There's no shortage of web sites listing the current medal standings at Sochi, not least the official Winter Olympics Medal Tally. And here's the same tally, rendered with R:
Click through to see a real-time version of the chart, created with RStudio's Shiny by Ty Henkaline. (By the way, does anyone know if it's possible to embed a live version of the chart in a blog post like this?) If you're looking to create similar real-time charts of Web-based tables, be sure to check out the underlying code by Tyler Rinker that grabs the medal table from the Sochi website, cleans up the data, and plots the medal tally as a chart.
[Updated: The interactive chart by Ty Henkaline was mistakenly attributed to Ramnath Vaidyanathan. Apologies for the error.]
TRinker's R Blog: Sochi Olympic Medals
Now that Canada is up to 9 medals (hurray!), the horizontal scale (in the Shiny app) has switched to ticks at 0, 2.5, 5, 7.5. This is not ideal for numbers that must be integers.
I don't think the underlying ggplot code is using the pretty() function to find tick locations, because I can't seem to force it to pick those numbers.
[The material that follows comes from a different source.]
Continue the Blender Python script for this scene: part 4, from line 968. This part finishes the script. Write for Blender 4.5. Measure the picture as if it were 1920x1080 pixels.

Maybe it should, or Tyler's code should?
Posted by: Duncan Murdoch | February 11, 2014 at 04:22
I think you are incorrect when you say @Ramnath Vaidyanathan created the shiny version. He's created a lot of nifty things but I think credit goes to Ty Henkaline.
Posted by: Tylerrinker | February 11, 2014 at 06:46
You can absolutely put a live version on the blog. Take a look at the source for the base example on http://www.rstudio.com/shiny/ (I have no idea if the paste I'm going to do will be processed well by your blogging setup):
<iframe id="example1" src="http://glimmer.rstudio.com/rstudio/faithful/" style="border: none; width: 440px; height: 500px"></iframe>
It's just a matter of using iframes.
It's best if you use minimal adornment (to be able to fit it easier on a page) but the iframe solution works pretty well, especially if it's same-origin (i.e. being loaded from the same domain). Some extensions block non-same-origin iframes by default (iframes are the bane of us security-fold) but they can be used for good as well as evil.